Selective Laser Melting of Partially Anisotropic Rare Earth-based Permanent Magnets

Abstract

Additive manufacturing based on selective laser melting (SLM) promises versatile new opportunities for hard magnetic materials as key materials for electrification. However, SLM technology is challenging, especially for today’s strongest permanent magnets based one rare earth (RE) metals. It requires special processing chambers to handle the powders sensitive to oxidation. SLM of RE-based permanent magnet material so far was mainly performed on nanocrystalline Fe-Nd-B powder with overstoichiometric Fe content (e.g. MQP-S from Magnequench). Recently, it has been shown, that due to rapid solidification in SLM, a nanocrystalline microstructure with hard magnetic properties develops in the bulk [1]. In addition, the development of very fine Fe-Nd-B microstructures with directed crystal growth and finely dispersed Nd-rich phase is possible [2].Material systems such as Co-Sm or Fe-Pr-Cu-B can offer advantages for SLM processing.
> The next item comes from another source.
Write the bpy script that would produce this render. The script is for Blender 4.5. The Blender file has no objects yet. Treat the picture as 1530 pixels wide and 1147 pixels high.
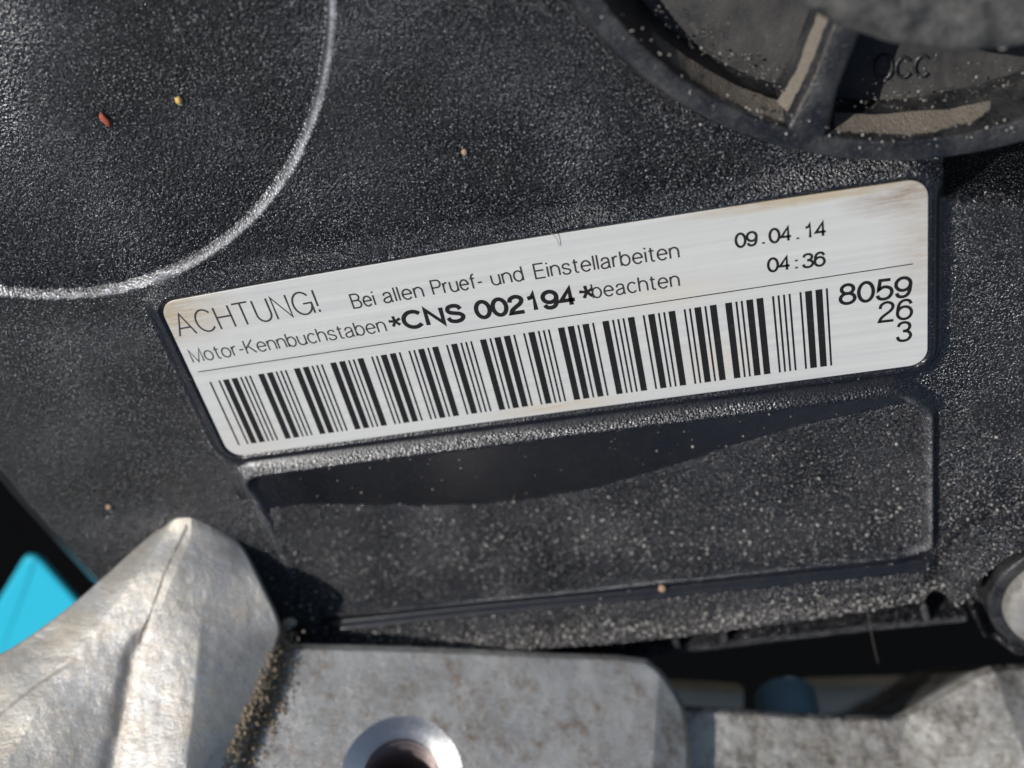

Due to their solidification process and phase equilibria, they form magnetically advantageous microstructures. Permanent magnet properties can be obtained by annealing, without the need of subsequent powder metallurgical processing or rapid quenching. By a proper choice of processing parameters and post-annealing conditions good permanent magnet properties and partial magnetic anisotropy can be realized for printed parts of both materials. In the case of (CoCuFeZr)17Sm2 a coercivity of 2.77 T, remanence of 0.78 T and maximum energy density of 109 kJ/m3 have been achieved (Fig. 1). Due to texture of the printed parts the remanence is 24 % higher than for a comparable isotropic sintered magnet. In the case of FePrCuB a coercivity of 0.67 T, remanence of 0.67 T and maximum energy density of 69.8 kJ/m3 have been obtained (Fig. 2). Due to higher degree of texturing, the printed parts so far exhibit a 26 % higher remanence compared to identically annealed cast material of the same composition. The paper highlights the correlation between microstructure and related magnetic properties for the processing parameter-sets used.  Fig. 1: Microstructural and magnetic properties of (CoCuFeZr)17Sm2 SLM-printed component.  Fig. 2: Microstructural and magnetic properties of FePrCuB SLM-printed component.